Output all the data exactly. Pictures do not belong in the copy.

* Lines of data:
* * * * * * *
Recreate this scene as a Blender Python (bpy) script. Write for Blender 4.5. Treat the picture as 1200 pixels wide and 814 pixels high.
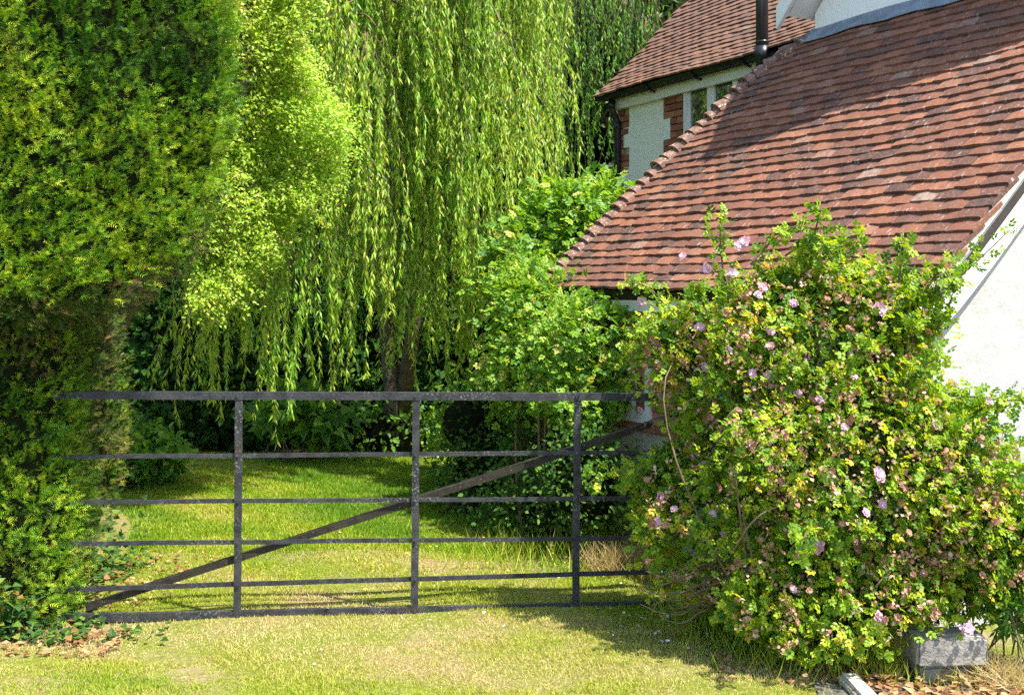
import bpy, bmesh, math, random
import numpy as np
from mathutils import Vector, Matrix

for o in list(bpy.data.objects): bpy.data.objects.remove(o)
SC = bpy.context.scene
COL = SC.collection
rng = np.random.default_rng(7)
random.seed(7)

# ---------------------------------------------------------------- camera
EYE = 1.7
FPX = 1333.33            # focal length in photo pixels (40 mm on 36 mm, 1200 px)
HOR = 345.0              # image row of the horizon
cam = bpy.data.cameras.new('camera')
cam.lens = 40.0; cam.sensor_width = 36.0; cam.sensor_fit = 'HORIZONTAL'
cam.shift_y = -(407.0 - HOR) / 1200.0
cam.clip_end = 1000.0; cam.clip_start = 0.05
camo = bpy.data.objects.new('camera', cam); COL.objects.link(camo)
camo.location = (0, 0, EYE); camo.rotation_euler = (math.radians(90), 0, 0)
SC.camera = camo

# ---------------------------------------------------------------- sky and sun
SUN = Vector((0.422, -0.263, 0.869)).normalized()
elev = math.asin(SUN.z); azim = math.atan2(SUN.x, SUN.y)
W = bpy.data.worlds.new('World'); SC.world = W; W.use_nodes = True
nt = W.node_tree; nt.nodes.clear()
sky = nt.nodes.new('ShaderNodeTexSky'); sky.sky_type = 'NISHITA'; sky.sun_disc = False
sky.sun_elevation = elev; sky.sun_rotation = azim
bg = nt.nodes.new('ShaderNodeBackground'); bg.inputs['Strength'].default_value = 0.15
wo = nt.nodes.new('ShaderNodeOutputWorld')
nt.links.new(sky.outputs[0], bg.inputs[0]); nt.links.new(bg.outputs[0], wo.inputs[0])
sl = bpy.data.lights.new('sun', 'SUN'); sl.energy = 4.6; sl.angle = math.radians(0.53); sl.color = (1.0, 0.95, 0.86)
so = bpy.data.objects.new('sun', sl); COL.objects.link(so)
so.rotation_euler = SUN.to_track_quat('Z', 'Y').to_euler(); so.location = (8, -6, 14)
SC.view_settings.view_transform = 'Standard'; SC.view_settings.look = 'None'
SC.view_settings.exposure = 1.45; SC.view_settings.gamma = 1.0
SC.view_settings.use_curve_mapping = False
SC.cycles.max_bounces = 8; SC.cycles.diffuse_bounces = 4; SC.cycles.glossy_bounces = 2; SC.cycles.transmission_bounces = 3
SC.cycles.use_denoising = False; SC.cycles.use_adaptive_sampling = True; SC.cycles.adaptive_threshold = 0.02
SC.cycles.sample_clamp_indirect = 4.0

# ---------------------------------------------------------------- helpers
def at(px, py, Y):
    return np.array([(px - 600) / FPX * Y, Y, EYE + (HOR - py) / FPX * Y])

def link(name, data, parent=None):
    o = bpy.data.objects.new(name, data); COL.objects.link(o)
    if parent is not None: o.parent = parent
    return o

def tag(o, label, cat=None, group=None, kind=None):
    if label: o['label'] = label
    if cat: o['category'] = cat
    if group: o['group'] = group
    if kind: o['kind'] = kind
    return o

def empty(name, loc, label, cat, group=None):
    o = link(name, None); o.location = loc; o.empty_display_size = .2
    return tag(o, label, cat, group)

def place(o, parent):
    """parent a world-space mesh under an unrotated empty"""
    o.parent = parent
    o.location = -parent.matrix_basis.translation if parent.parent is None else (0, 0, 0)
    return o

def tri_mesh(name, V, F, mat, rnd=None, smooth=False):
    me = bpy.data.meshes.new(name)
    V = np.ascontiguousarray(V, dtype=np.float32); F = np.ascontiguousarray(F, dtype=np.int32)
    me.vertices.add(len(V)); me.vertices.foreach_set('co', V.ravel())
    me.loops.add(F.size); me.loops.foreach_set('vertex_index', F.ravel())
    me.polygons.add(len(F)); me.polygons.foreach_set('loop_start', np.arange(0, F.size, F.shape[1], dtype=np.int32))
    me.polygons.foreach_set('use_smooth', np.full(len(F), bool(smooth)))
    if rnd is not None:
        a = me.attributes.new('rnd', 'FLOAT', 'POINT'); a.data.foreach_set('value', np.ascontiguousarray(rnd, dtype=np.float32))
    me.update(calc_edges=True); me.validate()
    if mat: me.materials.append(mat)
    return me

def norm(a): return a / np.maximum(np.linalg.norm(a, axis=-1, keepdims=True), 1e-9)

def scatter(T, pos, d, n, size, wid=None):
    """copy template (verts, tris) at pos with x axis along d, z axis near n"""
    TV, TF = T
    d = norm(d); y = norm(np.cross(n, d)); z = np.cross(d, y)
    size = np.broadcast_to(np.asarray(size, float), (len(pos),))
    w = size if wid is None else size * wid
    V = (pos[:, None, :] + TV[None, :, 0, None] * (d * size[:, None])[:, None, :]
         + TV[None, :, 1, None] * (y * w[:, None])[:, None, :] + TV[None, :, 2, None] * (z * size[:, None])[:, None, :])
    F = TF[None] + (np.arange(len(pos)) * len(TV))[:, None, None]
    return V.reshape(-1, 3), F.reshape(-1, 3)

class Leaves:
    def __init__(s): s.V = []; s.F = []; s.R = []; s.n = 0
    def add(s, T, pos, d, n, size, rnd, wid=None):
        V, F = scatter(T, pos, d, n, size, wid)
        s.V.append(V); s.F.append(F + s.n); s.n += len(V)
        s.R.append(np.repeat(np.broadcast_to(rnd, (len(pos),)), len(T[0])))
    def raw(s, V, F, r):
        s.V.append(V); s.F.append(F + s.n); s.n += len(V); s.R.append(np.full(len(V), r))
    def build(s, name, mat, parent=None, kind=None):
        me = tri_mesh(name, np.concatenate(s.V), np.concatenate(s.F), mat, np.concatenate(s.R))
        o = link(name, me)
        if parent is not None: place(o, parent)
        if kind: o['kind'] = kind
        return o

def rdir(n): return norm(rng.normal(size=(n, 3)))

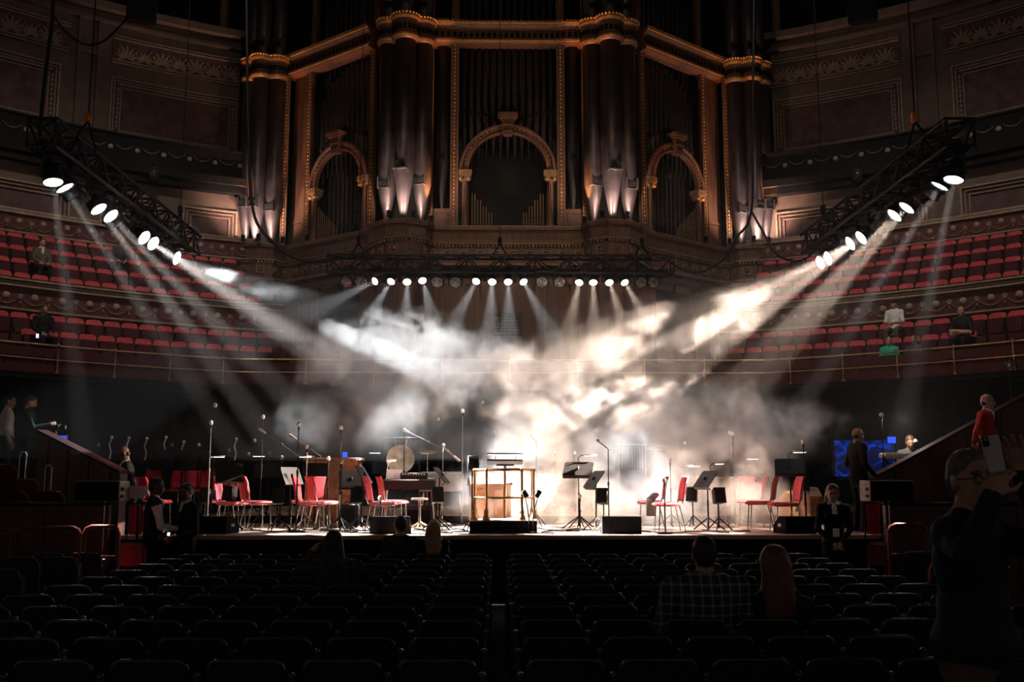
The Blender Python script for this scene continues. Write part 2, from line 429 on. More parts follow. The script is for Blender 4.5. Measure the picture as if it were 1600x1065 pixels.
* * * * * * *
* REPLY TO THE TASK:
Recreate this scene as a Blender Python (bpy) script. Write for Blender 4.5. Treat the picture as 1200 pixels wide and 814 pixels high.
import bpy, bmesh, math, random
import numpy as np
from mathutils import Vector, Matrix

for o in list(bpy.data.objects): bpy.data.objects.remove(o)
SC = bpy.context.scene
COL = SC.collection
rng = np.random.default_rng(7)
random.seed(7)

# ---------------------------------------------------------------- camera
EYE = 1.7
FPX = 1333.33            # focal length in photo pixels (40 mm on 36 mm, 1200 px)
HOR = 345.0              # image row of the horizon
cam = bpy.data.cameras.new('camera')
cam.lens = 40.0; cam.sensor_width = 36.0; cam.sensor_fit = 'HORIZONTAL'
cam.shift_y = -(407.0 - HOR) / 1200.0
cam.clip_end = 1000.0; cam.clip_start = 0.05
camo = bpy.data.objects.new('camera', cam); COL.objects.link(camo)
camo.location = (0, 0, EYE); camo.rotation_euler = (math.radians(90), 0, 0)
SC.camera = camo

# ---------------------------------------------------------------- sky and sun
SUN = Vector((0.422, -0.263, 0.869)).normalized()
elev = math.asin(SUN.z); azim = math.atan2(SUN.x, SUN.y)
W = bpy.data.worlds.new('World'); SC.world = W; W.use_nodes = True
nt = W.node_tree; nt.nodes.clear()
sky = nt.nodes.new('ShaderNodeTexSky'); sky.sky_type = 'NISHITA'; sky.sun_disc = False
sky.sun_elevation = elev; sky.sun_rotation = azim
bg = nt.nodes.new('ShaderNodeBackground'); bg.inputs['Strength'].default_value = 0.15
wo = nt.nodes.new('ShaderNodeOutputWorld')
nt.links.new(sky.outputs[0], bg.inputs[0]); nt.links.new(bg.outputs[0], wo.inputs[0])
sl = bpy.data.lights.new('sun', 'SUN'); sl.energy = 4.6; sl.angle = math.radians(0.53); sl.color = (1.0, 0.95, 0.86)
so = bpy.data.objects.new('sun', sl); COL.objects.link(so)
so.rotation_euler = SUN.to_track_quat('Z', 'Y').to_euler(); so.location = (8, -6, 14)
SC.view_settings.view_transform = 'Standard'; SC.view_settings.look = 'None'
SC.view_settings.exposure = 1.45; SC.view_settings.gamma = 1.0
SC.view_settings.use_curve_mapping = False
SC.cycles.max_bounces = 8; SC.cycles.diffuse_bounces = 4; SC.cycles.glossy_bounces = 2; SC.cycles.transmission_bounces = 3
SC.cycles.use_denoising = False; SC.cycles.use_adaptive_sampling = True; SC.cycles.adaptive_threshold = 0.02
SC.cycles.sample_clamp_indirect = 4.0

# ---------------------------------------------------------------- helpers
def at(px, py, Y):
    return np.array([(px - 600) / FPX * Y, Y, EYE + (HOR - py) / FPX * Y])

def link(name, data, parent=None):
    o = bpy.data.objects.new(name, data); COL.objects.link(o)
    if parent is not None: o.parent = parent
    return o

def tag(o, label, cat=None, group=None, kind=None):
    if label: o['label'] = label
    if cat: o['category'] = cat
    if group: o['group'] = group
    if kind: o['kind'] = kind
    return o

def empty(name, loc, label, cat, group=None):
    o = link(name, None); o.location = loc; o.empty_display_size = .2
    return tag(o, label, cat, group)

def place(o, parent):
    """parent a world-space mesh under an unrotated empty"""
    o.parent = parent
    o.location = -parent.matrix_basis.translation if parent.parent is None else (0, 0, 0)
    return o

def tri_mesh(name, V, F, mat, rnd=None, smooth=False):
    me = bpy.data.meshes.new(name)
    V = np.ascontiguousarray(V, dtype=np.float32); F = np.ascontiguousarray(F, dtype=np.int32)
    me.vertices.add(len(V)); me.vertices.foreach_set('co', V.ravel())
    me.loops.add(F.size); me.loops.foreach_set('vertex_index', F.ravel())
    me.polygons.add(len(F)); me.polygons.foreach_set('loop_start', np.arange(0, F.size, F.shape[1], dtype=np.int32))
    me.polygons.foreach_set('use_smooth', np.full(len(F), bool(smooth)))
    if rnd is not None:
        a = me.attributes.new('rnd', 'FLOAT', 'POINT'); a.data.foreach_set('value', np.ascontiguousarray(rnd, dtype=np.float32))
    me.update(calc_edges=True); me.validate()
    if mat: me.materials.append(mat)
    return me

def norm(a): return a / np.maximum(np.linalg.norm(a, axis=-1, keepdims=True), 1e-9)

def scatter(T, pos, d, n, size, wid=None):
    """copy template (verts, tris) at pos with x axis along d, z axis near n"""
    TV, TF = T
    d = norm(d); y = norm(np.cross(n, d)); z = np.cross(d, y)
    size = np.broadcast_to(np.asarray(size, float), (len(pos),))
    w = size if wid is None else size * wid
    V = (pos[:, None, :] + TV[None, :, 0, None] * (d * size[:, None])[:, None, :]
         + TV[None, :, 1, None] * (y * w[:, None])[:, None, :] + TV[None, :, 2, None] * (z * size[:, None])[:, None, :])
    F = TF[None] + (np.arange(len(pos)) * len(TV))[:, None, None]
    return V.reshape(-1, 3), F.reshape(-1, 3)

class Leaves:
    def __init__(s): s.V = []; s.F = []; s.R = []; s.n = 0
    def add(s, T, pos, d, n, size, rnd, wid=None):
        V, F = scatter(T, pos, d, n, size, wid)
        s.V.append(V); s.F.append(F + s.n); s.n += len(V)
        s.R.append(np.repeat(np.broadcast_to(rnd, (len(pos),)), len(T[0])))
    def raw(s, V, F, r):
        s.V.append(V); s.F.append(F + s.n); s.n += len(V); s.R.append(np.full(len(V), r))
    def build(s, name, mat, parent=None, kind=None):
        me = tri_mesh(name, np.concatenate(s.V), np.concatenate(s.F), mat, np.concatenate(s.R))
        o = link(name, me)
        if parent is not None: place(o, parent)
        if kind: o['kind'] = kind
        return o

def rdir(n): return norm(rng.normal(size=(n, 3)))

The Blender Python script for this scene continues. Write part 2, from line 429 on. More parts follow. The script is for Blender 4.5. Measure the picture as if it were 1600x1065 pixels.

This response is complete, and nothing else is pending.